One step forward, two steps back.

My youth and inexperience makes me (to say the least) ill-equipped to bring on those retrospective drops of wisdom about life; I am, at the very most, in the beginning phases of the learning process. But things I do know from my twenty-one years here: just when you think you're the most sure of yourself, everything seems to fall apart.

One year ago, I was exactly the kind of person that I wanted to be. I had a year of living alone under my belt, a basic grasp of French, was in a town surrounded by fascinating new people, full of buzzing anticipation knowing that the next step would take me to the rest of the world.
I was never as happy or as independant as I was when I was hopping train-to-tram in Berlin, wandering around St-Stephensplatz in Vienna, or making plans with international strangers in London. Even at my lowest points, when I was sleep-deprived, homesick, lost, lonely and alienated, starving and broke, I always had the option of taking that magic little trainpass and going back to somewhere comforting.

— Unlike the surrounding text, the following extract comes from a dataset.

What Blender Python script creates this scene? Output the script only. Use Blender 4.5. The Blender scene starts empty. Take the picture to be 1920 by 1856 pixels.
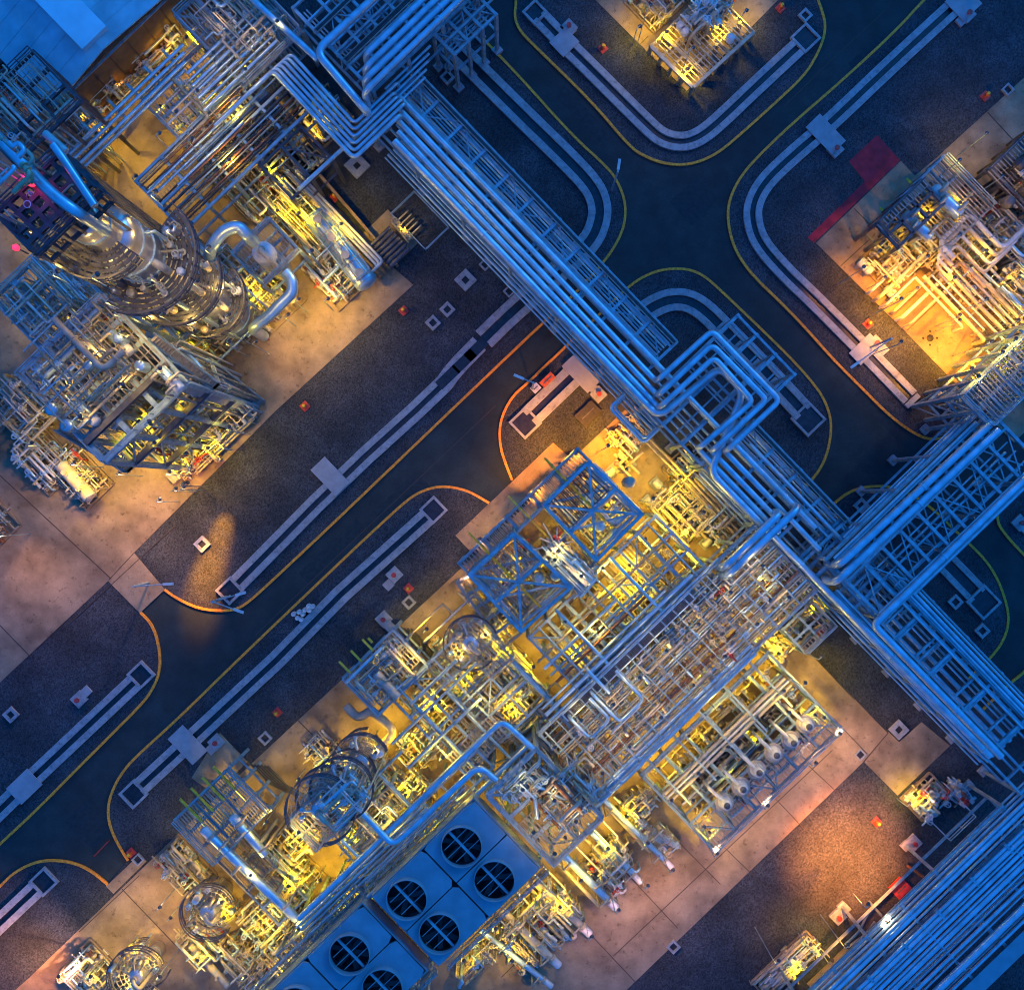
import bpy, math, random
from mathutils import Vector
R = math.radians
SC = bpy.context.scene
COL = SC.collection
rnd = random.Random(7)

# ------------------------------------------------------------------ camera
CAM_H = 120.0
cam_d = bpy.data.cameras.new('drone_camera')
cam_d.sensor_fit = 'HORIZONTAL'; cam_d.sensor_width = 36.0; cam_d.lens = 36.0
cam_d.clip_end = 1000
cam = bpy.data.objects.new('drone_camera', cam_d)
cam.location = (0, 0, CAM_H); COL.objects.link(cam); SC.camera = cam

# ------------------------------------------------------------------ dusk sky, weak low sun, exposure
wd = bpy.data.worlds.new('World'); SC.world = wd; wd.use_nodes = True
nt = wd.node_tree; bg = nt.nodes['Background']
sky = nt.nodes.new('ShaderNodeTexSky'); sky.sky_type = 'NISHITA'; sky.sun_disc = False
SUN_EL, SUN_AZ = R(32), R(40)
sky.sun_elevation = SUN_EL; sky.sun_rotation = SUN_AZ; sky.ozone_density = 10; sky.air_density = 1.0; sky.dust_density = 0.2
mul = nt.nodes.new('ShaderNodeMix'); mul.data_type = 'RGBA'; mul.blend_type = 'MULTIPLY'; mul.inputs[0].default_value = 1
mul.inputs[7].default_value = (0.06, 0.56, 0.97, 1)
nt.links.new(sky.outputs[0], mul.inputs[6])
# dusk: the light comes mostly from the high sky, the horizon is dim
tcw = nt.nodes.new('ShaderNodeTexCoord'); sep = nt.nodes.new('ShaderNodeSeparateXYZ'); mr = nt.nodes.new('ShaderNodeMapRange')
mr.inputs['From Min'].default_value = 0.0; mr.inputs['From Max'].default_value = 1.0; mr.inputs['To Min'].default_value = 0.04; mr.inputs['To Max'].default_value = 1.75
nt.links.new(tcw.outputs['Generated'], sep.inputs[0]); nt.links.new(sep.outputs[2], mr.inputs[0])
mul2 = nt.nodes.new('ShaderNodeMix'); mul2.data_type = 'RGBA'; mul2.blend_type = 'MULTIPLY'; mul2.inputs[0].default_value = 1
nt.links.new(mul.outputs[2], mul2.inputs[6]); nt.links.new(mr.outputs[0], mul2.inputs[7]); nt.links.new(mul2.outputs[2], bg.inputs[0])
bg.inputs[1].default_value = 0.15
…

When I returned to Canada, people noticed a difference in me - a surge of strength they couldn't quite place, or a freshness and maturity that they had never been able to recognize in me before. I was happy for several months, high on the memories and feasting on possibilities (maybe giving myself a little too much credit) - having seen a part of the world that was completely new to me, I felt like there was nowhere I couldn't go.

Now, it's one year later. I've been back in Toronto for three weeks, desperately handing out resumes, and feeling more hopeless than I've ever been. I've never once not been grateful for the experiences and the opportunities I've had in my life, and I know everyone has their lows. But what happened to post-Europe, independant, mature Jess? When I hand a potential employer my resume and see their smiles slowly wilt, I'm instantly reverted back to high school Jess, who still lives at home off her parents money, underqualified and hopelessly unprepared for her real life. Worries keep sneaking into my mind - what if I don't get a job this summer? What if my lack of experience will prevent me from finding a job in the school year? What if I don't save enough money to travel, and I don't end up doing what I really want to do with my life? Now that I've seen the person that I'm happy with being, will I ever be able to find her here?

I'm afraid I'll never be able to answer these questions. Three months. I just need to worry about these three months, until September, and constantly remind myself to keep holding on, and trust that this, too, will teach me something.

1 comment:

dried said...

leave some travel for the rest of us!